I have referred in passing in other postings to Morocco's Green Plan - or Maroc Vert. It was introduced three years ago and is being enthusiastically persued by all the institutions of agriculture in the country.
It's being promoted as a domestic response to Morocco's need to import much of its food and the fact that 80% of the county's land area is arid or desert. But, of course, it is also a response to the developing world food crisis and an attempt to improve food security.
One of the best examples of this witnessed by the FW Farm Study Tour was at the city of Fes. The Chamber of Agriculture there was highly organised and its officials were only too happy to share with us what they are doing.
Crops grown in the region around the city include cereals and legumes as well as olives, top fruit, vegetables and capers. But only one seventh of the land is irrigated and this limits potential to increase yields and efficiency - which are among the objectives of the plan.
The Chamber officials told us that the average yield of wheat in the area was just 2t/ha but that the best farmers who used fertilisers and crop protection chemicals achieved 8t/ha. Predictably their ambition was to raise the average and they hoped it could be achieved by culture change - as well as by the intorduction of more irrigation from the state funded reservoirs built virtually every year.

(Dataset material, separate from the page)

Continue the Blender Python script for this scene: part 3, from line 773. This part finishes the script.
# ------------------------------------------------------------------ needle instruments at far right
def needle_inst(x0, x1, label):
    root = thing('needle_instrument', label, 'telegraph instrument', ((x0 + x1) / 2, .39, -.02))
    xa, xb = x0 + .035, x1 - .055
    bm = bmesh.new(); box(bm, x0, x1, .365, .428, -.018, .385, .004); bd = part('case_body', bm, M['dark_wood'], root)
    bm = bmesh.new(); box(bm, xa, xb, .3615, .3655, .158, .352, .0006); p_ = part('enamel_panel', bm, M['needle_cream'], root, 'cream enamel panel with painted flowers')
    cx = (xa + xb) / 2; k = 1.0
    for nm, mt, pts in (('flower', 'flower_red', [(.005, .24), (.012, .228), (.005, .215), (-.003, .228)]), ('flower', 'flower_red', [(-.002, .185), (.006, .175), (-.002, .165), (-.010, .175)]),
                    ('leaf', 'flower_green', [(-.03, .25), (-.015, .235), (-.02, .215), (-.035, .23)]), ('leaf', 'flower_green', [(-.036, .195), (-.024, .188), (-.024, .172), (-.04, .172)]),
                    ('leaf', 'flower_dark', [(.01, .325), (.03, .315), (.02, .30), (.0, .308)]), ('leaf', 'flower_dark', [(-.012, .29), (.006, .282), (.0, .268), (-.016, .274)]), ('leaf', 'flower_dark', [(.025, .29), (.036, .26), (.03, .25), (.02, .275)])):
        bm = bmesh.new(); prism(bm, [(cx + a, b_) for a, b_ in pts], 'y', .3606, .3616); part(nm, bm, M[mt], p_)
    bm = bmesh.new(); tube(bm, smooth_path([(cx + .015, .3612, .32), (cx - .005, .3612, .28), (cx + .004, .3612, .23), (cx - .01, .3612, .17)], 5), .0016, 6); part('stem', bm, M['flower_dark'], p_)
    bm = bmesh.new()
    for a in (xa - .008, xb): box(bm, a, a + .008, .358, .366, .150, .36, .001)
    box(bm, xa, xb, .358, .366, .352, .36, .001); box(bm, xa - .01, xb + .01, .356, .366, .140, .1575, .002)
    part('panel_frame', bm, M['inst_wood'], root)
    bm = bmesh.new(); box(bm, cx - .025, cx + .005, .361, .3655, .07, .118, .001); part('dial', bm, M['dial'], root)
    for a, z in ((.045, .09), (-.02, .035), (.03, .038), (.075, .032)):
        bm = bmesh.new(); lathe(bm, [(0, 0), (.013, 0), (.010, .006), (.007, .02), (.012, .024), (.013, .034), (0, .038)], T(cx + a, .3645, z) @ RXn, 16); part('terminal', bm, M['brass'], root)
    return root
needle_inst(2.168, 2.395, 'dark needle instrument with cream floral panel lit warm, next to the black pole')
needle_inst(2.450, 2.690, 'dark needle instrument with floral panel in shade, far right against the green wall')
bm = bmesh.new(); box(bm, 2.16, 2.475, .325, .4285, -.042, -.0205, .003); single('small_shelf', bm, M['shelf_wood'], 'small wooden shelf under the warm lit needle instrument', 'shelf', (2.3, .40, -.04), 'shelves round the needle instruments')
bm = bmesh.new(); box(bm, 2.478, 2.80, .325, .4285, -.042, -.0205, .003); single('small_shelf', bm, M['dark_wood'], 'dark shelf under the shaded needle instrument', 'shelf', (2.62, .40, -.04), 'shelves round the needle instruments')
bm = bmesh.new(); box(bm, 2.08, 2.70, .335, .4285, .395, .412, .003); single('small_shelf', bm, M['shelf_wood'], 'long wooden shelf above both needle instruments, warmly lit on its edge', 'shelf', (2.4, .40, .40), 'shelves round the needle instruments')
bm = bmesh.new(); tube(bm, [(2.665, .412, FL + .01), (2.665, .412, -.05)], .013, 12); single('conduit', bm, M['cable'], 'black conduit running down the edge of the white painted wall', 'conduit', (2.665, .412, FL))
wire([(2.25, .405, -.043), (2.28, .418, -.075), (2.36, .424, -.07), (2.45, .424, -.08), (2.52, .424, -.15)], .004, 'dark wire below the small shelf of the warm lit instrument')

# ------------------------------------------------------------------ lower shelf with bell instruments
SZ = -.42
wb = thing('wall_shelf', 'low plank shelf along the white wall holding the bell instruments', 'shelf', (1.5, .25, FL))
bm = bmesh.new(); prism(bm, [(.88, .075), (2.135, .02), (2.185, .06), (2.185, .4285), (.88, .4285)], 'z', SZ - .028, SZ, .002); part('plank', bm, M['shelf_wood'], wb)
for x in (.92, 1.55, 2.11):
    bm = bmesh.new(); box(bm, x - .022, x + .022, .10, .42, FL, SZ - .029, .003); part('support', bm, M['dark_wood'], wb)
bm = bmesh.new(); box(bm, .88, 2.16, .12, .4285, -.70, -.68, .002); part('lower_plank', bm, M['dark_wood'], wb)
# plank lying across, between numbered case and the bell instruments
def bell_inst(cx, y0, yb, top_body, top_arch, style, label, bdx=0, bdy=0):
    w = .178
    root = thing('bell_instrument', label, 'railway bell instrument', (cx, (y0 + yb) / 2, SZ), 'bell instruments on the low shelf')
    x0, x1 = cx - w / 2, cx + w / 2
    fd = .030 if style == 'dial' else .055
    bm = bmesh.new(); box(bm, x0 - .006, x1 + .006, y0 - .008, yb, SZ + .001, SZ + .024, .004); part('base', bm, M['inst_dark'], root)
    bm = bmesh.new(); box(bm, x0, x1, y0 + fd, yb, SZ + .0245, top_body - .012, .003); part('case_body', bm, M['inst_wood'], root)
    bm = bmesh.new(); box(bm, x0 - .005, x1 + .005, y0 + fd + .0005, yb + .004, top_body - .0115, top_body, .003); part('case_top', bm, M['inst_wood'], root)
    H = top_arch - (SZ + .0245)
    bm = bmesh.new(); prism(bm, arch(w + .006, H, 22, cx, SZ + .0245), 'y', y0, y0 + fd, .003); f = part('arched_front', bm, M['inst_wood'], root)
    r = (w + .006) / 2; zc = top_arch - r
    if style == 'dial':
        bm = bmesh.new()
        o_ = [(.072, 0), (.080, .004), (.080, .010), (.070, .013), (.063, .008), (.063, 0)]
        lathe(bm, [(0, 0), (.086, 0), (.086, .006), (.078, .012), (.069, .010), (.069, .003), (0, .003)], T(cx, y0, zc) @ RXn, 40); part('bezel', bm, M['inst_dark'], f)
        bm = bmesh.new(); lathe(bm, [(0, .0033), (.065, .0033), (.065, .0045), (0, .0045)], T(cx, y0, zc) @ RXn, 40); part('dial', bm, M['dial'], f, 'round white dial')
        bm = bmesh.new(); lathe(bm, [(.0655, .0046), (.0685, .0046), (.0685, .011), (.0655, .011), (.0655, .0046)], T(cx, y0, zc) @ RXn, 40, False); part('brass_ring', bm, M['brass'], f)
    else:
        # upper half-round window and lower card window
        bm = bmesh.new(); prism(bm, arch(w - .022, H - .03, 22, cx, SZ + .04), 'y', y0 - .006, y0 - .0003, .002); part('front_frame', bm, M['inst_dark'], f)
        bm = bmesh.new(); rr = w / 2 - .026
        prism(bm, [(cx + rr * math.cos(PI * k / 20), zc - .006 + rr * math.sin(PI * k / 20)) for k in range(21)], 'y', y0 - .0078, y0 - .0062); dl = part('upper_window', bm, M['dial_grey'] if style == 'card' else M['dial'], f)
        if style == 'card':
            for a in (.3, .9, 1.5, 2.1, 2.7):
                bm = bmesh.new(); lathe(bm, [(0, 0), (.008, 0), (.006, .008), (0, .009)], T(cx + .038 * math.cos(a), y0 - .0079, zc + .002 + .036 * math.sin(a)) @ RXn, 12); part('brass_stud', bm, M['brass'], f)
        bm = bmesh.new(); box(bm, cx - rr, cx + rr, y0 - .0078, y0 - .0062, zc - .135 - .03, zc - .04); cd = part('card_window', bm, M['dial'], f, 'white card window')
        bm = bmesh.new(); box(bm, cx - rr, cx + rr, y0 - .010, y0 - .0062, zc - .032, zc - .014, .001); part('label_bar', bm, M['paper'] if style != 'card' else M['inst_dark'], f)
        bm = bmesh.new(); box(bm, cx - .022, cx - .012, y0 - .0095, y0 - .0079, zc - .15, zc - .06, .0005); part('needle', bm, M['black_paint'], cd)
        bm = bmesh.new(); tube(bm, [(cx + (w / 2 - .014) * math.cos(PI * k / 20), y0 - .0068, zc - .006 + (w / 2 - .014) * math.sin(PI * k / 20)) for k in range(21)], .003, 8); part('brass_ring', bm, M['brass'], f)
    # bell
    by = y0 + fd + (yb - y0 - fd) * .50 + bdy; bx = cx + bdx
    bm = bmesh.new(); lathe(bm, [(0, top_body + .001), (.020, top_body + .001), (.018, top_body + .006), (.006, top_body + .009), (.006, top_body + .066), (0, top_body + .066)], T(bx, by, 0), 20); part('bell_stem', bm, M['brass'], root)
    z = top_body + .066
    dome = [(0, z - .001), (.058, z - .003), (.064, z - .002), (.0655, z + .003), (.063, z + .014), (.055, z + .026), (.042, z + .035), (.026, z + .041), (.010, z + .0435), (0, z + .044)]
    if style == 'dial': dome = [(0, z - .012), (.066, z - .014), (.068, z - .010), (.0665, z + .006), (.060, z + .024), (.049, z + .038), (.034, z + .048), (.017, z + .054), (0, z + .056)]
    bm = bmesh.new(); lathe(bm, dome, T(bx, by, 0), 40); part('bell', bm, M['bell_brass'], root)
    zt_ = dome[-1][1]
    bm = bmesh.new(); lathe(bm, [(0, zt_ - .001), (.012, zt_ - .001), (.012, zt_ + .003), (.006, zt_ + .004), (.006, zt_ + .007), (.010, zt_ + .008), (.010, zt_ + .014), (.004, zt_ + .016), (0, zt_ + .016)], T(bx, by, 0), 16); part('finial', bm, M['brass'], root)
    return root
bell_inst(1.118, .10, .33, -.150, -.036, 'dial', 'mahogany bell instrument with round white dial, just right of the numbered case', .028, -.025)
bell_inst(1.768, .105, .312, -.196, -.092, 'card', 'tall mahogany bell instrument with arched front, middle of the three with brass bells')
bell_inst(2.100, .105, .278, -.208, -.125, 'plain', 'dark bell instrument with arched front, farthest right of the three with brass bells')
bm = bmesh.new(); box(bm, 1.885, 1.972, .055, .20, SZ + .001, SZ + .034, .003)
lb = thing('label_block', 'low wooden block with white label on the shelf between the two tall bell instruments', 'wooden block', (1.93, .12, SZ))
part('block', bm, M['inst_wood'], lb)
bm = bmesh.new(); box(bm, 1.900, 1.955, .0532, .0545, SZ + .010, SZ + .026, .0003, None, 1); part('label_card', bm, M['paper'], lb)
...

Clearly the officials were pre-occupied by the problems they were having in changing the culture of small farmers who were resisting change. They laid on a magnificent reception for our party and questioned us on how we would tackle the problem. Maybe they thought we must have faced similar difficulties after the 2nd World War. We put forward a few suggestions and promised to think further on what might work in this very different country.
They certainly deserve to succeed given their determination and enthusiasm.